Supported guest architectures

  • ARMv6K
  • 64-bit ARMv8

Supported host architectures

  • x86-64

There are no plans to support x86-32.

Documentation

Design documentation can be found at docs/Design.md.

Plans

Near-term

  • Complete ARMv8 support

Medium-term

  • Optimizations

Long-term

  • ARMv7A guest support
  • ARMv5 guest support
  • ARMv8 host support

Usage Example

The below is a minimal example.
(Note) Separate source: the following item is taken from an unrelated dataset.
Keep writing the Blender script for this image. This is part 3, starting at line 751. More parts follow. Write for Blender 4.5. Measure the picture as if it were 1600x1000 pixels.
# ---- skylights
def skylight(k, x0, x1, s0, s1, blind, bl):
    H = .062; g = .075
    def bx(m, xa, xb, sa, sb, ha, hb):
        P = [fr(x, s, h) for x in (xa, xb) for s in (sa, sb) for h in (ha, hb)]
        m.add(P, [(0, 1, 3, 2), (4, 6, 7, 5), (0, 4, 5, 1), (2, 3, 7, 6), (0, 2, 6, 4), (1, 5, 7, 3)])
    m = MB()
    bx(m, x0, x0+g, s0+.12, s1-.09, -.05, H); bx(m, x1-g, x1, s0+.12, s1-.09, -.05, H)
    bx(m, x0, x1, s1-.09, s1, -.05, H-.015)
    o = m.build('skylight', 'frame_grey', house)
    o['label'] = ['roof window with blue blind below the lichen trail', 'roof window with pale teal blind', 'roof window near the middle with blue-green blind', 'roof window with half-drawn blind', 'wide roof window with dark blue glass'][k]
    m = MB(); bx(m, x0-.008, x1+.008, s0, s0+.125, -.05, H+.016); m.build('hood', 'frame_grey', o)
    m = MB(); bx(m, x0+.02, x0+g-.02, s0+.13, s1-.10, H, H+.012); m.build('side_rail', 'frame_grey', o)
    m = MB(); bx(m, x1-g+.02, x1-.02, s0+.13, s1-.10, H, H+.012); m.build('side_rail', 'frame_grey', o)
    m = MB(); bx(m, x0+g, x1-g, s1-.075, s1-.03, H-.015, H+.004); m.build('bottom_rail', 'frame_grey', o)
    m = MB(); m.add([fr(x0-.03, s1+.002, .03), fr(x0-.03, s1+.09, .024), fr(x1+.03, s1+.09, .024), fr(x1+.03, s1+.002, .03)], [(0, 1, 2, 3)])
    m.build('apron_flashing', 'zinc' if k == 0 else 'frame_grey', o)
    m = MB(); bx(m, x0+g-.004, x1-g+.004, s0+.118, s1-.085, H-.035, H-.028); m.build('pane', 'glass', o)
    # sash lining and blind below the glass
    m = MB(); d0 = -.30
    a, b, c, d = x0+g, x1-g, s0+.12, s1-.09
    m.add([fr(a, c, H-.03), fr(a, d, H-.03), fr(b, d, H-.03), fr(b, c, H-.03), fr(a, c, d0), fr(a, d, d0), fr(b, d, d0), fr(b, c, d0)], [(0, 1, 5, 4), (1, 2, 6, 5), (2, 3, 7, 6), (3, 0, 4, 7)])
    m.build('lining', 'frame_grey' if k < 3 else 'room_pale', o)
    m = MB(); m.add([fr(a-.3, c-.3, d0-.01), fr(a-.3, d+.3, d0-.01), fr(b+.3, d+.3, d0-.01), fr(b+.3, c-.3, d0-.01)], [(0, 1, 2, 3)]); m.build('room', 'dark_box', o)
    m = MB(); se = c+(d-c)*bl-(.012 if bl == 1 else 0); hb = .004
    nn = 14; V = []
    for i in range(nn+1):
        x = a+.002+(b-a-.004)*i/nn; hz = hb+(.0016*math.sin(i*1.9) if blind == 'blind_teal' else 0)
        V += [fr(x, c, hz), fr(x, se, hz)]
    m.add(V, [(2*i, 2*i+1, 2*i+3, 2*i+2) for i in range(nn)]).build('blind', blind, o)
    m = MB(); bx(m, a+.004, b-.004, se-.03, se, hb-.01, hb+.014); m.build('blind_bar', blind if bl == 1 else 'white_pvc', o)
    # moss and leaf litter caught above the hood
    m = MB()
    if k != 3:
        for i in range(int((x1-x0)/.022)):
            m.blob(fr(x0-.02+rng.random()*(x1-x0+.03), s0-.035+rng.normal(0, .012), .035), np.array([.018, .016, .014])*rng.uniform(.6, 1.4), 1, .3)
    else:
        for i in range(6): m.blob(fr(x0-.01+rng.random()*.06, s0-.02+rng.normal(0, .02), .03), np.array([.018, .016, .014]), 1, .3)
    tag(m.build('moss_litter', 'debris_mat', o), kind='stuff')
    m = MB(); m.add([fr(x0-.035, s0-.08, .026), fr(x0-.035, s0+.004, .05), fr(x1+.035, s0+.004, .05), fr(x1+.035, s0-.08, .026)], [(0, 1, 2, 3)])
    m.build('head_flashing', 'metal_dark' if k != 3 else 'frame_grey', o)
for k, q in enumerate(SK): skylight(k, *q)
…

Bring-your-own memory system.

#include <array>
#include <cstdint>
#include <cstdio>
#include <exception>

#include <dynarmic/A32/a32.h>
#include <dynarmic/A32/config.h>

using u8 = std::uint8_t;
using u16 = std::uint16_t;
using u32 = std::uint32_t;
using u64 = std::uint64_t;

class MyEnvironment final : public Dynarmic::A32::UserCallbacks {
public:
    u64 ticks_left = 0;
    std::array<u8, 2048> memory{};

    u8 MemoryRead8(u32 vaddr) override {
        if (vaddr >= memory.size()) {
            return 0;
        }
        return memory[vaddr];
    }

    u16 MemoryRead16(u32 vaddr) override {
        return u16(MemoryRead8(vaddr)) | u16(MemoryRead8(vaddr + 1)) << 8;
    }

    u32 MemoryRead32(u32 vaddr) override {
        return u32(MemoryRead16(vaddr)) | u32(MemoryRead16(vaddr + 2)) << 16;
    }

    u64 MemoryRead64(u32 vaddr) override {
        return u64(MemoryRead32(vaddr)) | u64(MemoryRead32(vaddr + 4)) << 32;
    }

    void MemoryWrite8(u32 vaddr, u8 value) override {
        if (vaddr >= memory.size()) {
            return;
        }
        memory[vaddr] = value;
    }

    void MemoryWrite16(u32 vaddr, u16 value) override {
        MemoryWrite8(vaddr, u8(value));
        MemoryWrite8(vaddr + 1, u8(value >> 8));
    }

    void MemoryWrite32(u32 vaddr, u32 value) override {
        MemoryWrite16(vaddr, u16(value));
        MemoryWrite16(vaddr + 2, u16(value >> 16));
    }

    void MemoryWrite64(u32 vaddr, u64 value) override {
        MemoryWrite32(vaddr, u32(value));
        MemoryWrite32(vaddr + 4, u32(value >> 32));
    }

    void InterpreterFallback(u32 pc, size_t num_instructions) override {
        // This is never called in practice.
        std::terminate();
    }

    void CallSVC(u32 swi) override {
        // Do something.
    }

    void ExceptionRaised(u32 pc, Dynarmic::A32::Exception exception) override {
        // Do something.
    }

    void AddTicks(u64 ticks) override {
        if (ticks > ticks_left) {
            ticks_left = 0;
            return;
        }
        ticks_left -= ticks;
    }

    u64 GetTicksRemaining() override {
        return ticks_left;
    }
};

int main(int argc, char** argv) {
    MyEnvironment env;
    Dynarmic::A32::UserConfig user_config;
    user_config.callbacks = &env;
    Dynarmic::A32::Jit cpu{user_config};

    // Execute at least 1 instruction.
    // (Note: More than one instruction may be executed.)
    env.ticks_left = 1;

    // Write some code to memory.
    env.MemoryWrite16(0, 0x0088); // lsls r0, r1, #2
    env.MemoryWrite16(2, 0xE7FE); // b +#0 (infinite loop)

    // Setup registers.
    cpu.Regs()[0] = 1;
    cpu.Regs()[1] = 2;
    cpu.Regs()[15] = 0; // PC = 0
    cpu.SetCpsr(0x00000030); // Thumb mode

    // Execute!
    cpu.Run();

    // Here we would expect jit.Regs()[0] == 8
    printf("R0: %u\n", jit.Regs()[0]);

    return 0;
}